| MATERIAL |
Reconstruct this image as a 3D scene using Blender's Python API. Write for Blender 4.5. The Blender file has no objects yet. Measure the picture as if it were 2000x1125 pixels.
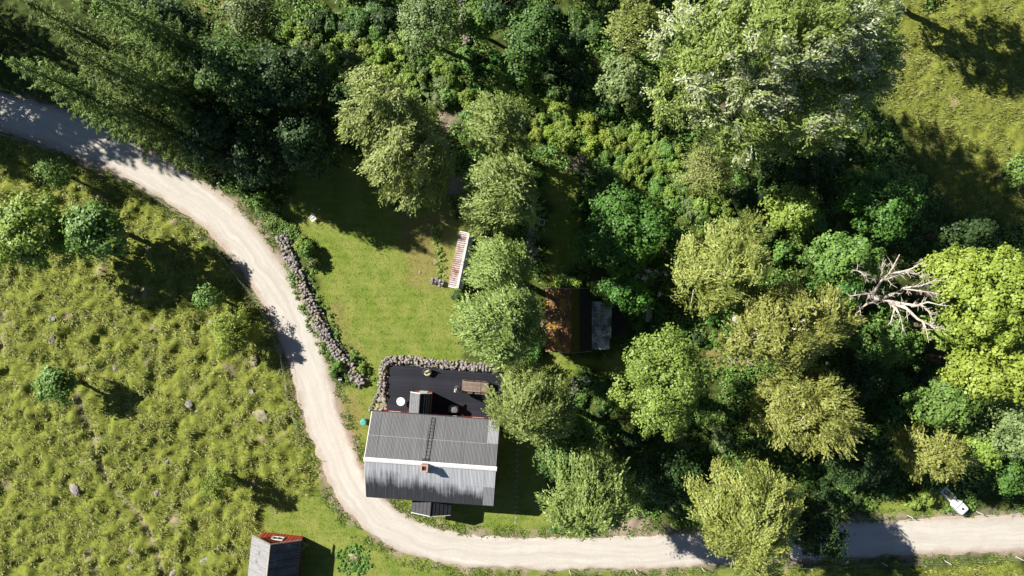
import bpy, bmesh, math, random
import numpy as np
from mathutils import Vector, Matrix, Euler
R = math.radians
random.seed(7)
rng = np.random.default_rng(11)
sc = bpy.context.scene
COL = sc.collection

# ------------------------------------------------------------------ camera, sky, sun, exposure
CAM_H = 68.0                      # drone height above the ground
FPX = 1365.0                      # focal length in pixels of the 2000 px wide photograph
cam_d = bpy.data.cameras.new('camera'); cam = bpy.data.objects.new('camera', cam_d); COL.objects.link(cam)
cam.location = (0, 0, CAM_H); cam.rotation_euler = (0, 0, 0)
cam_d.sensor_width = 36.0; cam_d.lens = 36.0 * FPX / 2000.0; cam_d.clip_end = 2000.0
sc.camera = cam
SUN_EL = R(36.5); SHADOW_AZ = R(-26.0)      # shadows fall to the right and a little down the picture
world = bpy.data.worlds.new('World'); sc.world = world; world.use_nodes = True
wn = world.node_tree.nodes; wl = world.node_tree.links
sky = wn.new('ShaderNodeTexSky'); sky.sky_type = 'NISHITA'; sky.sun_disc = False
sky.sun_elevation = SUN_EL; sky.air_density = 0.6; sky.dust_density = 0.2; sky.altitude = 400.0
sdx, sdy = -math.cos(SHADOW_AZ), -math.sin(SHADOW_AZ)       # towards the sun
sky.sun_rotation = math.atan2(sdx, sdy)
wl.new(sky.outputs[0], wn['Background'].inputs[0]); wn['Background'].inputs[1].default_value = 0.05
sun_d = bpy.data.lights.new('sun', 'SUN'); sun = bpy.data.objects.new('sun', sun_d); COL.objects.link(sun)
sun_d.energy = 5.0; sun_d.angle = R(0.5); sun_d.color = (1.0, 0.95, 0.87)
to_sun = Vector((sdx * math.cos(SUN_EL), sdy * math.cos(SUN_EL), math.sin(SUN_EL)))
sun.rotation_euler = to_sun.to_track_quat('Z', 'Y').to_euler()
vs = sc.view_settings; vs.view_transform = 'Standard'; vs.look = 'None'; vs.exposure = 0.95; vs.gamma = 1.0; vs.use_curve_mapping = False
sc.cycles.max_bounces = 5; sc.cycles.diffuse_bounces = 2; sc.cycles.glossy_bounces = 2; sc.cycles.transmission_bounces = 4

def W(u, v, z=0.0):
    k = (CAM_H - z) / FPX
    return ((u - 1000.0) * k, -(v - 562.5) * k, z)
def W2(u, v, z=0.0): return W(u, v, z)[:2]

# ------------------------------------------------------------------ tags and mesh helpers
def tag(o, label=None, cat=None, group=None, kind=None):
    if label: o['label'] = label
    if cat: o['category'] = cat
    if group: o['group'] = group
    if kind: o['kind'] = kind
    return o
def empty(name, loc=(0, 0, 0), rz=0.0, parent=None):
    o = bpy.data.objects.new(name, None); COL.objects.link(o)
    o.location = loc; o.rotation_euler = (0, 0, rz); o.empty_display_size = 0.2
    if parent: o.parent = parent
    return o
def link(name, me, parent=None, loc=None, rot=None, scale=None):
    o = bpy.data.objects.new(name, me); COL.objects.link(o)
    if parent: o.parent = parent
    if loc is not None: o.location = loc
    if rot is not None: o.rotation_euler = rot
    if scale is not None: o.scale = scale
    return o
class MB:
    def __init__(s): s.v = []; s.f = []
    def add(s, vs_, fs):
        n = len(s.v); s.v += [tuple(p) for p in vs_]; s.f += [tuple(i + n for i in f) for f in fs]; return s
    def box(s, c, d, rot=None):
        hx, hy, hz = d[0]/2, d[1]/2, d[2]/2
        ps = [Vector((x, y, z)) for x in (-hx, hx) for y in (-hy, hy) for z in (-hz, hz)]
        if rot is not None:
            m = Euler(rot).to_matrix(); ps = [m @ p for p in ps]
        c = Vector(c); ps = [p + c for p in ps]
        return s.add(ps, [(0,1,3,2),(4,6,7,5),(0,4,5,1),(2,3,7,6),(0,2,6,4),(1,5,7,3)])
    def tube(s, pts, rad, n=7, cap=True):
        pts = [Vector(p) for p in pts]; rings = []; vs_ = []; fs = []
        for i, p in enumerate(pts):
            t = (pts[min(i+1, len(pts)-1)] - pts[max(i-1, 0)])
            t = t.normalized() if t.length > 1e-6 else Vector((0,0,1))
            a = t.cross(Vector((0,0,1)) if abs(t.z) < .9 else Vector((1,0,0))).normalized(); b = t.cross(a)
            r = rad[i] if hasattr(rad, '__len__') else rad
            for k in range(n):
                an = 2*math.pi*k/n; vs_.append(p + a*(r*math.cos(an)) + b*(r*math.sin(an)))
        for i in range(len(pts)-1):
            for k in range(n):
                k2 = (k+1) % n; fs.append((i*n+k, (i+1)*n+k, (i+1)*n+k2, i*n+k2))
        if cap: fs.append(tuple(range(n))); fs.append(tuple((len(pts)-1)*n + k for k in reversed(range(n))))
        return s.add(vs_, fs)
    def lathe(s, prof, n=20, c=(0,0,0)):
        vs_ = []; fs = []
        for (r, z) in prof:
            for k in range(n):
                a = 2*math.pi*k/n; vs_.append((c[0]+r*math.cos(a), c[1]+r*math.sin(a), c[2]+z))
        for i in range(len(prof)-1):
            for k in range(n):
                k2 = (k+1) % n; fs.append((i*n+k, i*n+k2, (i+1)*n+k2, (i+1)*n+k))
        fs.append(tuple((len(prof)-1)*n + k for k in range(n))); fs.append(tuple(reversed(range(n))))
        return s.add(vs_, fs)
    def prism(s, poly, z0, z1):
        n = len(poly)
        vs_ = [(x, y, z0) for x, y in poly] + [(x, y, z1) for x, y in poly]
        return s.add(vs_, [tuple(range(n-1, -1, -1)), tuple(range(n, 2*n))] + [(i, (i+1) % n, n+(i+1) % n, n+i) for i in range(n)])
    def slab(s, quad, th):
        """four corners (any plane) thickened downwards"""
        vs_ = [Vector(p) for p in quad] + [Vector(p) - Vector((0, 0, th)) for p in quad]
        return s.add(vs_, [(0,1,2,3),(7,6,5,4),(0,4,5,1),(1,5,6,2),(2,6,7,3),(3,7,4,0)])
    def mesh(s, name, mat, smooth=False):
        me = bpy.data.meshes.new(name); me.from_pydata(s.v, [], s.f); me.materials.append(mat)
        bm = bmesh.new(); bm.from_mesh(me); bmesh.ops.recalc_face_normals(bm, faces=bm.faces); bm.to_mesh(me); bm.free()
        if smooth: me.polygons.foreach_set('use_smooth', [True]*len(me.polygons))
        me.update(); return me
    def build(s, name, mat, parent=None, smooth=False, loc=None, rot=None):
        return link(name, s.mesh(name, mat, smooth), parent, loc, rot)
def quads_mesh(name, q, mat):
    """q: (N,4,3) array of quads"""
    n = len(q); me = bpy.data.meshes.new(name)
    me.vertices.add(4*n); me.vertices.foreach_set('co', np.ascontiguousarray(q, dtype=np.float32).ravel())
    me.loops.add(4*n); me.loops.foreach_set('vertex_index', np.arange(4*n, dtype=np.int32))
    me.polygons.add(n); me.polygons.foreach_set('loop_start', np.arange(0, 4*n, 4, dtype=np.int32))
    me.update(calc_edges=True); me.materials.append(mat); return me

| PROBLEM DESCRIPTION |
Give again exactly the lines running from the beginning of the material above through the line that contains "COL = sc.collection", and leave out every picture.

| THE COMPLETED TASK |
Reconstruct this image as a 3D scene using Blender's Python API. Write for Blender 4.5. The Blender file has no objects yet. Measure the picture as if it were 2000x1125 pixels.
import bpy, bmesh, math, random
import numpy as np
from mathutils import Vector, Matrix, Euler
R = math.radians
random.seed(7)
rng = np.random.default_rng(11)
sc = bpy.context.scene
COL = sc.collection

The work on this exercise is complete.